The KW has a red light that acts as a short-circuit indicator. It is not a power indicator. Normally you should expect this light to be off.

The KW has six posts on the back. Posts A-U and B-U correspond to the two big handles on each end. U is the common post, which goes to the outer rail.

The remaining posts give fixed voltage outputs. C-D, at 14 volts, is the most useful combination. D-U gives a 20 volt output on earlier models, which is high enough to cause some problems. Post-1956 models provide 19 volts at this output, which is a better voltage for Lionel O22 switches. Lionel O22s can’t handle 20 volts. The U-C combination outputs 6 volts but has no circuit breaker protection, so use an external circuit breaker if you use this output.

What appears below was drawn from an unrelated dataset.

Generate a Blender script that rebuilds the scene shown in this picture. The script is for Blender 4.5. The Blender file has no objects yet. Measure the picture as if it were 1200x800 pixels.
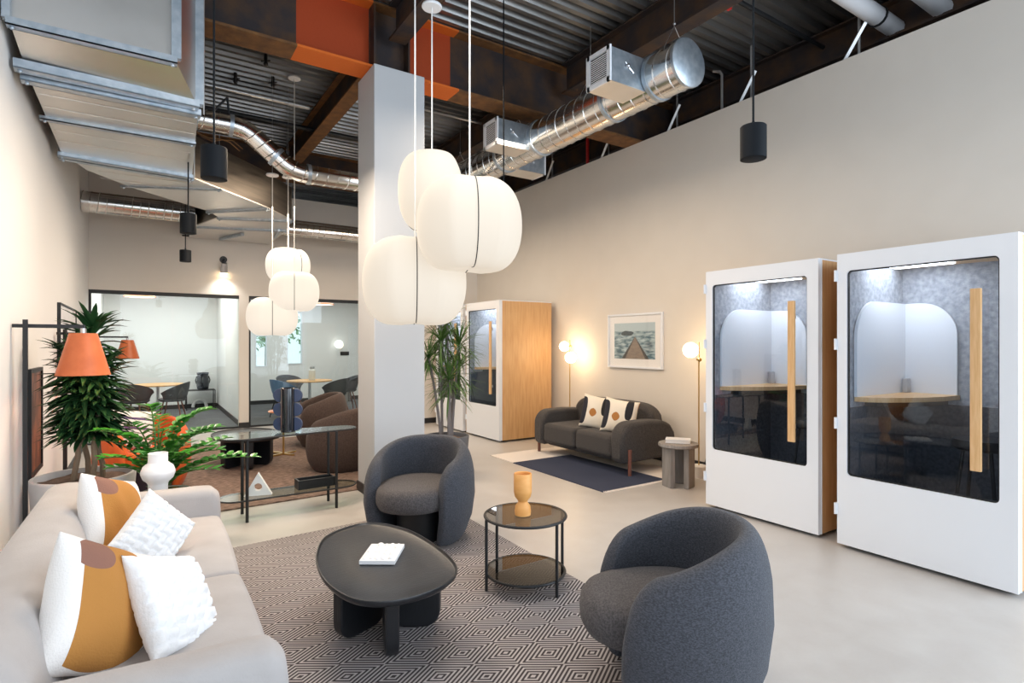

Although a KW can run other makes of trains, be very careful with a KW and Marx or American Flyer trains. KWs can output 19-20 volts, which is well above the 15 volt maximum that Marx and American Flyer motors are designed to handle. Use a voltmeter if you’re going to run non-Lionel trains.

Controls

The two large handles control your trains. The levers at the bottom controls the whistle. Flip it right to make train A whistle, or left to make train B whistle. Only one train can whistle at a time, unlike the top-end ZW. The buttons right next to each throttle change each train’s direction.

The KW’s relatively low cost makes it a popular accessory transformer, but you should consider one thing before you power accessories with a KW’s throttles. When the carbon rollers never roll, they tend to become brittle. The best way to prevent that is to adjust the voltage up or down a half volt every once in a while. Or you can power your accessories with something else, like an LW, or a PC power supply.

Common repairs

The most common problem I see on the KW is broken binding posts, which cuts off power to one or more of the controls. Fixing this is very similar to fixing binding posts on the ZW. The whistle control can also get a bit wimpy. You can fix that by replacing the old rectifier discs with diodes.

Variations

Early KW transformers from 1950-56 had a top voltage of 20 volts.

In 1957, Lionel released a revised version that topped out at 19 volts and provided a 19-volt output from posts D-U. Many experts believe this change was to prevent problems with Lionel’s O22 switches, which work well at 19 volts but burn out at 20.

There is little to no difference in value between the two versions.